Col. Kleet took Emmer aboard one of the gigantic Hercules transport planes as part of the visit, which was the first time the 6th District congressman had been inside one.

"I’ve seen pictures and video of them in the air, but once you're inside, you realize just how big this thing is and how much they can do," Emmer told KARE after stepping out of the plane.

"People have got to understand how important the Airwing is, not just to the local economy here, but to our entire state, our nation and even beyond that."

Even if the Minnesota Congressional delegation succeeds in getting earmarks or appropriations for the C-130Js, it will take some time to get them in place. Col. Kleet told Emmer that Lockheed Martin has been hit with a huge demand, and it could take until the 2030s to deliver all the new planes.

In the meantime, the Air National Guard will need funding to keep the current Hercules planes in the air. They've recently been able to replace four-blade propellers with an 8-blade version that saves on fuel.

Emmer said he'd do all he can to help and pointed out Minnesotans are on key committees in the House. Fourth District Rep. Betty McCollum of St. Paul is the ranking minority member on the Defense Subcommittee of the House Appropriations Committee. First District Republican Brad Finstad is on the House Armed Services Committee.

"It’s important Minnesota maintain this. That’s why the delegation, as a group, we’ve stood up for this. And we’ve got to do a little more work to make sure people know how important MInnesota is to this mission, and they get the equipment they need."

Emmer's not the first to visit the 133rd Airlift Wing to talk about the ongoing mission. In fact, he spotted Sen. Amy Klobuchar in a photo that was part of Col. Kleet's PowerPoint presentation. Emmer instantly snapped a photo of the slide on the screen and texted it to Klobuchar.

The 133rd has been flying C-130s for half a century, on a wide variety of military, disaster relief and humanitarian missions. The work is done by 1,200 Minnesota National Guard members, including 300 full-time staff.

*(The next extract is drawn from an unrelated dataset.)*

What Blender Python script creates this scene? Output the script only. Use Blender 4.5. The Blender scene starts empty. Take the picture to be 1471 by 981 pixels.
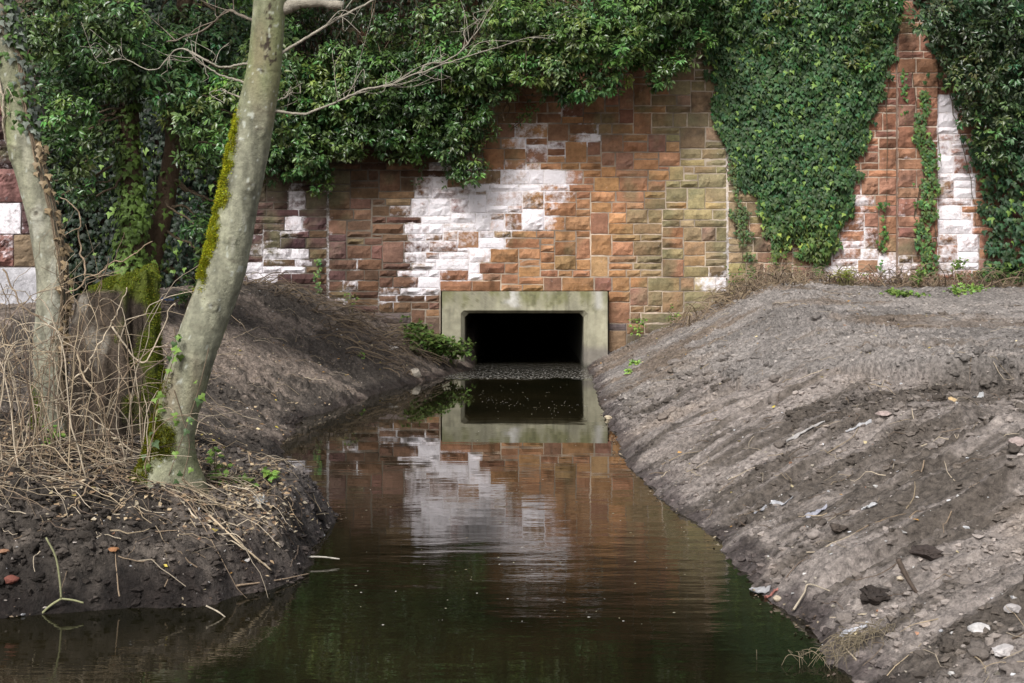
import bpy, math
import numpy as np
from mathutils import Vector

S = bpy.context.scene
RAD = math.radians
# ------------------------------------------------------------------ camera, sky, sun, exposure
CAM_H, FPX, HOR, CX = 1.793, 2000.0, 370.0, 735.5
cd = bpy.data.cameras.new('camera')
cam = bpy.data.objects.new('camera', cd)
S.collection.objects.link(cam)
cam.location = (0, 0, CAM_H)
cam.rotation_euler = (RAD(90), 0, 0)
cd.sensor_width = 36
cd.lens = FPX / 1471 * 36
cd.shift_y = -(490.5 - HOR) / 1471
cd.clip_start = 0.05
cd.clip_end = 2000
S.camera = cam

SUN_EL, SUN_AZ = 43, 203          # azimuth the light comes FROM, clockwise from +Y
w = bpy.data.worlds.new('World')
S.world = w
w.use_nodes = True
nt = w.node_tree
sky = nt.nodes.new('ShaderNodeTexSky')
sky.sky_type = 'NISHITA'
sky.sun_disc = False
sky.sun_elevation = RAD(SUN_EL)
sky.sun_rotation = RAD(SUN_AZ)
sky.air_density = 1.0
sky.dust_density = 4.0
sky.ozone_density = 1.0
mixg = nt.nodes.new('ShaderNodeHueSaturation')
mixg.inputs['Saturation'].default_value = 0.35
nt.links.new(sky.outputs[0], mixg.inputs['Color'])
nt.links.new(mixg.outputs[0], nt.nodes['Background'].inputs['Color'])
nt.nodes['Background'].inputs['Strength'].default_value = 0.11
sl = bpy.data.lights.new('sun', 'SUN')
sl.energy = 2.2
sl.angle = RAD(18)
sl.color = (1.0, 0.985, 0.955)
so = bpy.data.objects.new('sun', sl)
S.collection.objects.link(so)
so.rotation_euler = (RAD(90 - SUN_EL), 0, RAD(180 - SUN_AZ))
S.view_settings.view_transform = 'Standard'
S.view_settings.look = 'None'
S.view_settings.gamma = 1
S.view_settings.use_curve_mapping = False
S.view_settings.exposure = 0.55
S.render.engine = 'CYCLES'
S.cycles.use_denoising = True
S.cycles.max_bounces = 5
S.cycles.diffuse_bounces = 3
S.cycles.glossy_bounces = 3
S.cycles.caustics_reflective = False
S.cycles.caustics_refractive = False

# ------------------------------------------------------------------ numpy noise
def _h(ix, iy, iz, seed):
    h = (ix.astype(np.int64) * 374761393 + iy.astype(np.int64) * 668265263 + iz.astype(np.int64) * 2147483647 + seed * 974634777) & 0xffffffff
    h = ((h ^ (h >> 13)) * 1274126177) & 0xffffffff
    h = ((h ^ (h >> 16)) * 2246822519) & 0xffffffff
    return ((h ^ (h >> 15)) & 0xffffff) / 16777215.0 * 2 - 1

def vn(x, y, z=None, seed=0):
    x = np.asarray(x, float); y = np.asarray(y, float)
    x, y = np.broadcast_arrays(x, y)
    ix = np.floor(x); iy = np.floor(y)
    fx = x - ix; fy = y - iy
    fx = fx * fx * (3 - 2 * fx); fy = fy * fy * (3 - 2 * fy)
    if z is None:
        k = np.zeros_like(ix)
        a = _h(ix, iy, k, seed); b = _h(ix + 1, iy, k, seed)
        c = _h(ix, iy + 1, k, seed); d = _h(ix + 1, iy + 1, k, seed)
        return (a * (1 - fx) + b * fx) * (1 - fy) + (c * (1 - fx) + d * fx) * fy
    z = np.broadcast_to(np.asarray(z, float), x.shape)
    iz = np.floor(z); fz = z - iz; fz = fz * fz * (3 - 2 * fz)
    r = []
    for dz in (0, 1):
        a = _h(ix, iy, iz + dz, seed); b = _h(ix + 1, iy, iz + dz, seed)
        c = _h(ix, iy + 1, iz + dz, seed); d = _h(ix + 1, iy + 1, iz + dz, seed)
        r.append((a * (1 - fx) + b * fx) * (1 - fy) + (c * (1 - fx) + d * fx) * fy)
    return r[0] * (1 - fz) + r[1] * fz

def fbm(x, y, z=None, oct=4, seed=0, gain=0.5):
    t = 0; a = 1; s = 0
    x = np.asarray(x, float); y = np.asarray(y, float)
    for k in range(oct):
        t = t + a * vn(x, y, z, seed + k * 17); s += a
        x = x * 2.03 + 3.1; y = y * 2.03 - 1.7
        if z is not None: z = np.asarray(z) * 2.03 + 0.7
        a *= gain
    return t / s

def sst(a, b, x):
    t = np.clip((np.asarray(x, float) - a) / (b - a), 0, 1)
    return t * t * (3 - 2 * t)

def lerp(a, b, t): return a + (b - a) * t
def nrm(v): return v / np.maximum(np.linalg.norm(v, axis=-1, keepdims=True), 1e-9)

# ------------------------------------------------------------------ mesh helpers
def mk(name, V, F, mat, col=None, parent=None, smooth=False, extra=None):
    """ONE mesh object from vertex array V and a list of face index arrays."""
    V = np.asarray(V, float)
    if not isinstance(F, (list, tuple)): F = [F]
    F = [np.asarray(f, np.int64) for f in F if len(f)]
    me = bpy.data.meshes.new(name)
    nl = sum(f.size for f in F); nf = sum(len(f) for f in F)
    me.vertices.add(len(V)); me.loops.add(nl); me.polygons.add(nf)
    off = np.zeros(3)
    o = bpy.data.objects.new(name, me)
    me.vertices.foreach_set('co', V.astype(np.float32).ravel())
    me.loops.foreach_set('vertex_index', np.concatenate([f.ravel() for f in F]).astype(np.int32))
    tot = np.concatenate([np.full(len(f), f.shape[1]) for f in F])
    st = np.concatenate([[0], np.cumsum(tot)[:-1]])
    me.polygons.foreach_set('loop_start', st.astype(np.int32))
    me.polygons.foreach_set('use_smooth', np.full(nf, smooth))
    me.update(calc_edges=True)
    if col is not None:
        col = np.asarray(col, float)
        if col.ndim == 1: col = np.tile(col, (len(V), 1))
        a = me.color_attributes.new('Col', 'FLOAT_COLOR', 'POINT')
        c4 = np.ones((len(V), 4)); c4[:, :3] = np.clip(col, 0, 1)
        a.data.foreach_set('color', c4.astype(np.float32).ravel())
    for k, v in (extra or {}).items():
        a = me.attributes.new(k, 'FLOAT', 'POINT')
        a.data.foreach_set('value', np.asarray(v, np.float32).ravel())
    me.materials.append(mat)
    S.collection.objects.link(o)
    if parent is not None: o.parent = parent
    return o

def tag(o, label=None, cat=None, group=None, kind=None):
    if label: o['label'] = label
    if cat: o['category'] = cat
    if group: o['group'] = group
    if kind: o['kind'] = kind
    return o

def thing(name, label, cat, loc=(0, 0, 0), group=None):
    o = bpy.data.objects.new(name, None)
    S.collection.objects.link(o)
    o.empty_display_size = 0.2
    return tag(o, label, cat, group)

class Acc:
    """collects geometry into one mesh"""
    def __init__(s): s.V = []; s.F = {}; s.C = []; s.n = 0; s.W = []
    def add(s, V, F, col, wv=0.0):
        V = np.asarray(V, float); col = np.asarray(col, float)
        if col.ndim == 1: col = np.tile(col, (len(V), 1))
        s.V.append(V); s.C.append(col)
        s.W.append(np.broadcast_to(np.asarray(wv, float), (len(V),)))
        for f in (F if isinstance(F, (list, tuple)) else [F]):
            f = np.asarray(f)
            if len(f): s.F.setdefault(f.shape[1], []).append(f + s.n)
        s.n += len(V)
    def build(s, name, mat, parent=None, smooth=False, attr=None):
        V = np.concatenate(s.V); C = np.concatenate(s.C)
        F = [np.concatenate(v) for v in s.F.values()]
        ex = {attr: np.concatenate(s.W)} if attr else None
        return mk(name, V, F, mat, C, parent, smooth, ex)

def grid_faces(nu, nv, wrap=False):
    """vertex index = i*nv + j ; wrap closes j"""
    i = np.arange(nu - 1)[:, None]; j = np.arange(nv if wrap else nv - 1)[None, :]
    j2 = (j + 1) % nv
    a = i * nv + j; b = i * nv + j2; c = (i + 1) * nv + j2; d = (i + 1) * nv + j
    return np.stack(np.broadcast_arrays(a, b, c, d), -1).reshape(-1, 4)

def spline(P, n):
    P = np.asarray(P, float)
    if len(P) < 3:
        t = np.linspace(0, 1, n)[:, None]
        return P[0] * (1 - t) + P[-1] * t
    Q = np.vstack([2 * P[0] - P[1], P, 2 * P[-1] - P[-2]])
    t = np.linspace(0, len(P) - 1 - 1e-6, n)
    i = t.astype(int); f = (t - i)[:, None]
    p0, p1, p2, p3 = Q[i], Q[i + 1], Q[i + 2], Q[i + 3]
    return 0.5 * ((2 * p1) + (-p0 + p2) * f + (2 * p0 - 5 * p1 + 4 * p2 - p3) * f * f + (-p0 + 3 * p1 - 3 * p2 + p3) * f ** 3)

def tube(P, R, seg=6):
    """returns V, faces, unit radial dirs, ring param"""
    P = np.asarray(P, float); n = len(P)
    R = np.broadcast_to(np.asarray(R, float), (n,)) if np.ndim(R) else np.full(n, float(R))
    T = nrm(np.gradient(P, axis=0))
    up = np.array([0, 1.0, 0]) if abs(T[0][1]) < 0.9 else np.array([1.0, 0, 0])
    A = np.zeros_like(P); a = up - T[0] * up.dot(T[0]); a /= np.linalg.norm(a)
    for i in range(n):
        a = a - T[i] * a.dot(T[i]); a = a / max(np.linalg.norm(a), 1e-9); A[i] = a
    B = np.cross(T, A)
    th = np.linspace(0, 2 * np.pi, seg, endpoint=False)
    D = A[:, None, :] * np.cos(th)[None, :, None] + B[:, None, :] * np.sin(th)[None, :, None]
    V = P[:, None, :] + D * R[:, None, None]
    F = [grid_faces(n, seg, True)]
    cap0 = np.arange(seg)[::-1][None, :]; cap1 = (np.arange(seg) + (n - 1) * seg)[None, :]
    return V.reshape(-1, 3), [F[0], cap0, cap1], D.reshape(-1, 3), np.repeat(np.arange(n), seg)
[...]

As the Guard unit, the 133rd can be tapped for both state and federal missions. In 2021, for example, the unit transported thousands of soldiers to the nation's Capital to provide security for the inauguration of President Biden.

The Guard has touted the strategic location at Minneapolis-St. Paul International Airport, because many commercial airline pilots based at that hub also work part-time for the 133rd.

At one point last year, the Department of Defense contemplated taking the planes away and shifting the 133rd's mission to cyber warfare defense. That mission went instead to a unit in Mansfield, Ohio. 

So, the 133rd is still flying planes. The command staff can't engage in politics, but they will keep making to case to politicians that they need newer aircraft.